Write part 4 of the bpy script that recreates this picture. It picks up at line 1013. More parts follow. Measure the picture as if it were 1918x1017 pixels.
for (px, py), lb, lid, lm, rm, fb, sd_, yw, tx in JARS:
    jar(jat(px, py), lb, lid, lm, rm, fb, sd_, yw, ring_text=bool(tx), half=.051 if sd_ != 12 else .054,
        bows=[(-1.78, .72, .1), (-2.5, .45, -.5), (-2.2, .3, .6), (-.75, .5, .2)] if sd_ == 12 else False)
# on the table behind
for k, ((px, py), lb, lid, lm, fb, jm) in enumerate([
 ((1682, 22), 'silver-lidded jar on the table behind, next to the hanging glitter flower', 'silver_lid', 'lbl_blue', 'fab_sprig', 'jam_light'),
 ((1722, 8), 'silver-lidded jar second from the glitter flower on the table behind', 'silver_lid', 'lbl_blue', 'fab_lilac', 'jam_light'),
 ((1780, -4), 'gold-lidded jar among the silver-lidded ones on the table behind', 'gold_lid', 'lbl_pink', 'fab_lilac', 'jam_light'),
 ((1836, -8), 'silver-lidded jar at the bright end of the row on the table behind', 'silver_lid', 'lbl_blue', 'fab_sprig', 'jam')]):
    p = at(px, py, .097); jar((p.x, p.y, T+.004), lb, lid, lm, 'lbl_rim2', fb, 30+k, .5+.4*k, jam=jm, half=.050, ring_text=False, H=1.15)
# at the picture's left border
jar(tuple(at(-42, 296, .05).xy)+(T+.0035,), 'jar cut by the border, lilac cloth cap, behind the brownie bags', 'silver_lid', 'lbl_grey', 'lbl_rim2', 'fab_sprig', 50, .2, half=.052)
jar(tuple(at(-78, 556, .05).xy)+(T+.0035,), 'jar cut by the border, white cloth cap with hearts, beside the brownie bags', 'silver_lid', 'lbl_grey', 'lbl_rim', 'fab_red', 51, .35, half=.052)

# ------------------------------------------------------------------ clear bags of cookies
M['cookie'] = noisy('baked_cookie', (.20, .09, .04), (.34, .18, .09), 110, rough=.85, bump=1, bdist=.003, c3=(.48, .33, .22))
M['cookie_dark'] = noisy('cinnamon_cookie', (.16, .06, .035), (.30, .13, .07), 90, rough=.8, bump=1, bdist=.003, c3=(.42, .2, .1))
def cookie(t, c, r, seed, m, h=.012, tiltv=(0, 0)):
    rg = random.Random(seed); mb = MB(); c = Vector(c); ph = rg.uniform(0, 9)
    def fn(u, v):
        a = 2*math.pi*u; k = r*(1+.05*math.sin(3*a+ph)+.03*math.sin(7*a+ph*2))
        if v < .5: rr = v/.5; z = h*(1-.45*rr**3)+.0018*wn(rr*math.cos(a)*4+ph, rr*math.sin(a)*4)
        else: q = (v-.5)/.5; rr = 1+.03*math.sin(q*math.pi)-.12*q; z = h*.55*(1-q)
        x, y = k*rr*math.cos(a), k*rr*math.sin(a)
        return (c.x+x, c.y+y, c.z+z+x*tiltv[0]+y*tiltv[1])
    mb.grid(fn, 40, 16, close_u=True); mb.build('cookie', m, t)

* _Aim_
Write out the data exactly as it stands.

* _Solution to this problem_
Write part 4 of the bpy script that recreates this picture. It picks up at line 1013. More parts follow. Measure the picture as if it were 1918x1017 pixels.
for (px, py), lb, lid, lm, rm, fb, sd_, yw, tx in JARS:
    jar(jat(px, py), lb, lid, lm, rm, fb, sd_, yw, ring_text=bool(tx), half=.051 if sd_ != 12 else .054,
        bows=[(-1.78, .72, .1), (-2.5, .45, -.5), (-2.2, .3, .6), (-.75, .5, .2)] if sd_ == 12 else False)
# on the table behind
for k, ((px, py), lb, lid, lm, fb, jm) in enumerate([
 ((1682, 22), 'silver-lidded jar on the table behind, next to the hanging glitter flower', 'silver_lid', 'lbl_blue', 'fab_sprig', 'jam_light'),
 ((1722, 8), 'silver-lidded jar second from the glitter flower on the table behind', 'silver_lid', 'lbl_blue', 'fab_lilac', 'jam_light'),
 ((1780, -4), 'gold-lidded jar among the silver-lidded ones on the table behind', 'gold_lid', 'lbl_pink', 'fab_lilac', 'jam_light'),
 ((1836, -8), 'silver-lidded jar at the bright end of the row on the table behind', 'silver_lid', 'lbl_blue', 'fab_sprig', 'jam')]):
    p = at(px, py, .097); jar((p.x, p.y, T+.004), lb, lid, lm, 'lbl_rim2', fb, 30+k, .5+.4*k, jam=jm, half=.050, ring_text=False, H=1.15)
# at the picture's left border
jar(tuple(at(-42, 296, .05).xy)+(T+.0035,), 'jar cut by the border, lilac cloth cap, behind the brownie bags', 'silver_lid', 'lbl_grey', 'lbl_rim2', 'fab_sprig', 50, .2, half=.052)
jar(tuple(at(-78, 556, .05).xy)+(T+.0035,), 'jar cut by the border, white cloth cap with hearts, beside the brownie bags', 'silver_lid', 'lbl_grey', 'lbl_rim', 'fab_red', 51, .35, half=.052)

# ------------------------------------------------------------------ clear bags of cookies
M['cookie'] = noisy('baked_cookie', (.20, .09, .04), (.34, .18, .09), 110, rough=.85, bump=1, bdist=.003, c3=(.48, .33, .22))
M['cookie_dark'] = noisy('cinnamon_cookie', (.16, .06, .035), (.30, .13, .07), 90, rough=.8, bump=1, bdist=.003, c3=(.42, .2, .1))
def cookie(t, c, r, seed, m, h=.012, tiltv=(0, 0)):
    rg = random.Random(seed); mb = MB(); c = Vector(c); ph = rg.uniform(0, 9)
    def fn(u, v):
        a = 2*math.pi*u; k = r*(1+.05*math.sin(3*a+ph)+.03*math.sin(7*a+ph*2))
        if v < .5: rr = v/.5; z = h*(1-.45*rr**3)+.0018*wn(rr*math.cos(a)*4+ph, rr*math.sin(a)*4)
        else: q = (v-.5)/.5; rr = 1+.03*math.sin(q*math.pi)-.12*q; z = h*.55*(1-q)
        x, y = k*rr*math.cos(a), k*rr*math.sin(a)
        return (c.x+x, c.y+y, c.z+z+x*tiltv[0]+y*tiltv[1])
    mb.grid(fn, 40, 16, close_u=True); mb.build('cookie', m, t)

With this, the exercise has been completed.